The company is also developing a tool to be integrated into Fibrify that will help users calculate exactly how much manufacturing and post-processing capacity they will need for their applications. It will allow manufacturers to add multiple applications into their production planning over a period of time and then, thanks to 9T’s business model, add more hardware to their subscription as required.
This business model, along with the product offering, has been refined in the last few months with the help of Bertrand Humel van der Lee and Andreas Wuellner who joined the 9T Labs Board amid a $4.3m seed funding round. The cash is being leveraged to finish the R&D on the Red Series product, making shipments later this year and marketing the offering, while the addition of Bertrand and Andreas adds some extensive experience to the team. The former brings broad expertise in sales, services and marketing and previously held the Chief Customer Operations Officer position at EOS - a position he is now occupying at SLM Solutions - while the latter led the composites business division of SGL Carbon up until the end of 2019.
9T Labs
9T Labs team.
9T Labs team.
“Bertrand was a key figure behind the evaluation of the business model and how to create value through our offering for the customers,” Eichenhofer assesses. “And Andreas, he comes from the composite world with a broad technical and business understanding. He knows all about the composites industry's peculiarities, market trends, and therefore he was a key figure in shaping the product offering.”
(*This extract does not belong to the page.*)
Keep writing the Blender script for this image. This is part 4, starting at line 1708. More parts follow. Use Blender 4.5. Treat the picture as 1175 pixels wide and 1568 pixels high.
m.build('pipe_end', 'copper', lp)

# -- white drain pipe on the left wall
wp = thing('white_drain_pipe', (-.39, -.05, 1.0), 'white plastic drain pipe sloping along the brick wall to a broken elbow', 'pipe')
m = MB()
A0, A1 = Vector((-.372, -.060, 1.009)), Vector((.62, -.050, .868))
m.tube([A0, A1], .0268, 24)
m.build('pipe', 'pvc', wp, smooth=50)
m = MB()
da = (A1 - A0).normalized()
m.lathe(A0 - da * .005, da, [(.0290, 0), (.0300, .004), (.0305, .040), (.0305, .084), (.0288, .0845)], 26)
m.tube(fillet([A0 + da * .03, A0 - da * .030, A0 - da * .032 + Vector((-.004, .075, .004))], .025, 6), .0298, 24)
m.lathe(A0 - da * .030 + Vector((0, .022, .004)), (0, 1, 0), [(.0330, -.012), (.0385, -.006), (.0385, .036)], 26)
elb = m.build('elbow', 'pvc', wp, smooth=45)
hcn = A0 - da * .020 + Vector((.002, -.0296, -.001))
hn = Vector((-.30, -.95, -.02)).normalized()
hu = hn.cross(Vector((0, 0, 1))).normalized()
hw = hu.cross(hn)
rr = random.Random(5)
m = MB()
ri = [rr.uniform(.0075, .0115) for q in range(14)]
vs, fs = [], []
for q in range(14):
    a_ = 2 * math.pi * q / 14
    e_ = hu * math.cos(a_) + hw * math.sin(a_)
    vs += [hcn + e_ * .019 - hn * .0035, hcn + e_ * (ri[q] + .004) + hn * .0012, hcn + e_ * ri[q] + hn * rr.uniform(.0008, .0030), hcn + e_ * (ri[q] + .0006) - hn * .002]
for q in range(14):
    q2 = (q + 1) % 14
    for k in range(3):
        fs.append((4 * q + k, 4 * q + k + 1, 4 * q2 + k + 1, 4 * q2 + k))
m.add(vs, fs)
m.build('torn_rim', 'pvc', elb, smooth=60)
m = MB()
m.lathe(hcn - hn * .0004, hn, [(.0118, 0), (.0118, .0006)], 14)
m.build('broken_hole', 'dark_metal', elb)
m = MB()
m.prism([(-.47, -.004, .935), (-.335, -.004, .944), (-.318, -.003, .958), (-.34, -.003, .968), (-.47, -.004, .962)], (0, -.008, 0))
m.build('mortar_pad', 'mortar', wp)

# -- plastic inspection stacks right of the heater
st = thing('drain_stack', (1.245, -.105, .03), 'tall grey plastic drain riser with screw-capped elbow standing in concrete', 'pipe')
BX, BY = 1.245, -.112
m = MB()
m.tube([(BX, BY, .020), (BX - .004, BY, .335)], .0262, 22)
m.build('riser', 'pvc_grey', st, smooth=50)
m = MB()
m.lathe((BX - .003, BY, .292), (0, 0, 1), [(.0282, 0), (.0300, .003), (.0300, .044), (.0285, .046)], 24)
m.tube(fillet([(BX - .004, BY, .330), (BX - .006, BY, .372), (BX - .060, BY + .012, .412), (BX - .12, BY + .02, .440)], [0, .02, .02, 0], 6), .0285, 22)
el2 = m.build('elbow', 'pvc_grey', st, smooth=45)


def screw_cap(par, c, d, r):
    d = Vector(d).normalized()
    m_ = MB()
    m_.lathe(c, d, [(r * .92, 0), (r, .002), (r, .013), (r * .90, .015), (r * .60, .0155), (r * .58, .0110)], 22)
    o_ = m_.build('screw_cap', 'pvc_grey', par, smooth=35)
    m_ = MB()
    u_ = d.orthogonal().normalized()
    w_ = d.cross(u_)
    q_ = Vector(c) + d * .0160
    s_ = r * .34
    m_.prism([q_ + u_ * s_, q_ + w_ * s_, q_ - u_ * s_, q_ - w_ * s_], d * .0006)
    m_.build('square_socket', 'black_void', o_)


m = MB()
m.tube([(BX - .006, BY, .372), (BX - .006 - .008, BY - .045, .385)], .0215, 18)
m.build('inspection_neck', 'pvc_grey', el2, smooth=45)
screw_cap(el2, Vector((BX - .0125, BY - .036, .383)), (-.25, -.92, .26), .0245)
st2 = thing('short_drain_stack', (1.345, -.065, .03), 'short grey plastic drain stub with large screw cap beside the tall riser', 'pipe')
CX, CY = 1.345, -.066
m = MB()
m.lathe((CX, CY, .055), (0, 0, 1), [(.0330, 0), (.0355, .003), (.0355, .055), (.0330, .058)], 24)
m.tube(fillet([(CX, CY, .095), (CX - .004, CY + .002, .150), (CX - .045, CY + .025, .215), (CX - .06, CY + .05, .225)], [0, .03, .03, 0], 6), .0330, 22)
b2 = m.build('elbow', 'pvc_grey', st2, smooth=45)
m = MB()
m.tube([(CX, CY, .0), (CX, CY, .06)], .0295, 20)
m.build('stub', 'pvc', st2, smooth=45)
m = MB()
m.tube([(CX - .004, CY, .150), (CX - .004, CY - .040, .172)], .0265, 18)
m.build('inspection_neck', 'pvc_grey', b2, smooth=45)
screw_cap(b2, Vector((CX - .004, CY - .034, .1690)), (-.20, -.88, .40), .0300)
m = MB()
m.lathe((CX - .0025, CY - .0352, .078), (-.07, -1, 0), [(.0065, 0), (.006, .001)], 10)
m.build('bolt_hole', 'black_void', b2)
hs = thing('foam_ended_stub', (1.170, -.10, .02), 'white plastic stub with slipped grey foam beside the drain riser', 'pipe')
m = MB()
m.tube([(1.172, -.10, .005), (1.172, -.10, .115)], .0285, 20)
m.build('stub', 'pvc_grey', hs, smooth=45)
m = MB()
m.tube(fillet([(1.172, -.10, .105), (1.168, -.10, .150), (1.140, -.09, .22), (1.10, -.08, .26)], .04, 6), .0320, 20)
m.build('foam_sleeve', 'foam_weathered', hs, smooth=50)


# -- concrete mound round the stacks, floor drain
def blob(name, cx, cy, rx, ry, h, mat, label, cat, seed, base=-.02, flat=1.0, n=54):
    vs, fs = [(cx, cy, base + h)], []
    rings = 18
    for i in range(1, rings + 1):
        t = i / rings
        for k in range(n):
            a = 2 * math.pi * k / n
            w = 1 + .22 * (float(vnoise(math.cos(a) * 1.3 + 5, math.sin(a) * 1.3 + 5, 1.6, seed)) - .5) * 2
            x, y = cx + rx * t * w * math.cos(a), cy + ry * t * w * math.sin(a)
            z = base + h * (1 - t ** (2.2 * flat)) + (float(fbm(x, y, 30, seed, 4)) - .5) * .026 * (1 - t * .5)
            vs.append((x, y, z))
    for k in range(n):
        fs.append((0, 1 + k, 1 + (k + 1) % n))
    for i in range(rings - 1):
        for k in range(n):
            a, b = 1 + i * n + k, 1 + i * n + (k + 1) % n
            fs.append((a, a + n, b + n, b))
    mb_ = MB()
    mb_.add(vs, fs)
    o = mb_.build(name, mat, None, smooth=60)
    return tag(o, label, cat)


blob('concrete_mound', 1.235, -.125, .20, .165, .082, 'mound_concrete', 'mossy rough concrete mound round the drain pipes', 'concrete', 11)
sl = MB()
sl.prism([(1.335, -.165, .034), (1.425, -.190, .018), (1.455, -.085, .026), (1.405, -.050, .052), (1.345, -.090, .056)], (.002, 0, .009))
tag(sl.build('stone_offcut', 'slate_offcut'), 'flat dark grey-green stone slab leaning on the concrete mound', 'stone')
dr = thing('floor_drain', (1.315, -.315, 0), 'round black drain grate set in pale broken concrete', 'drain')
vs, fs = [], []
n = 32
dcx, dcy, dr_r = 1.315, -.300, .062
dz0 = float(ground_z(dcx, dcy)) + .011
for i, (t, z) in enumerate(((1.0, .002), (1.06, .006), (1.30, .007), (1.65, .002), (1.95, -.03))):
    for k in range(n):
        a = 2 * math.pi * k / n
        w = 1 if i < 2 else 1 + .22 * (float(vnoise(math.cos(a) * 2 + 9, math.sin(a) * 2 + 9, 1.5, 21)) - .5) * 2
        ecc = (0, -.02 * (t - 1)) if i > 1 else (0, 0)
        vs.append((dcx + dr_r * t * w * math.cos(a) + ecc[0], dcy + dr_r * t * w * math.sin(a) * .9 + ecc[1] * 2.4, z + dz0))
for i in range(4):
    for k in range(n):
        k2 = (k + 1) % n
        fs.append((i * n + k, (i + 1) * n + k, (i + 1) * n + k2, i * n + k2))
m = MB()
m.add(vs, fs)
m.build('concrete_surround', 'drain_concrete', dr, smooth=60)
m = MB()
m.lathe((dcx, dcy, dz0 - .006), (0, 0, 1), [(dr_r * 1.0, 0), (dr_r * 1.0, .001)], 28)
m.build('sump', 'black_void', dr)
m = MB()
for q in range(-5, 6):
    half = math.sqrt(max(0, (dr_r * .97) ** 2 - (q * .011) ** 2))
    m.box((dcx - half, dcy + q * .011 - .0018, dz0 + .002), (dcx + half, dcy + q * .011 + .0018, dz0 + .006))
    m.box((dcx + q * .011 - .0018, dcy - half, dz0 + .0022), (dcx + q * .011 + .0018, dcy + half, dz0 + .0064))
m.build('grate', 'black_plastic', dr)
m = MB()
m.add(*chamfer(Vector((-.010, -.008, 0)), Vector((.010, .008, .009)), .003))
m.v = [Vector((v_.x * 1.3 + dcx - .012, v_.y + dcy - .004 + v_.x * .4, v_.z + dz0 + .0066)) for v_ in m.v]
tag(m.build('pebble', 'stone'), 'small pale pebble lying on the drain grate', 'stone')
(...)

On reaching that final product, developing and commercialising it, 9T Labs becomes another company offering fibre-reinforced 3D printed parts, joining the likes of Markforged, Anisoprint and Desktop Metal. Between the four companies and their technologies, there are many similarities, be it in the size of the build volumes, the gantry print systems, or the continuous fibre materials used. A difference, however, is that with 9T Labs feeling its technology is ready to be used immediately for series production applications, it is not set to challenge the already 'fierce competition' within the prototyping or tooling and fixturing markets.
"That is not our market. We are building a technology for series production of end use parts, having completely different customer requirements," Eichenhofer says. "9T Labs is confident that its technology, and business model, can penetrate the markets with the proprietary two-step process to allow for a new era in fibre composite part design and metal substitution."
In lieu of showcasing the Red Series at upcoming trade fairs, 9T Labs is explaining the capabilities of its product offering on a series of webinars.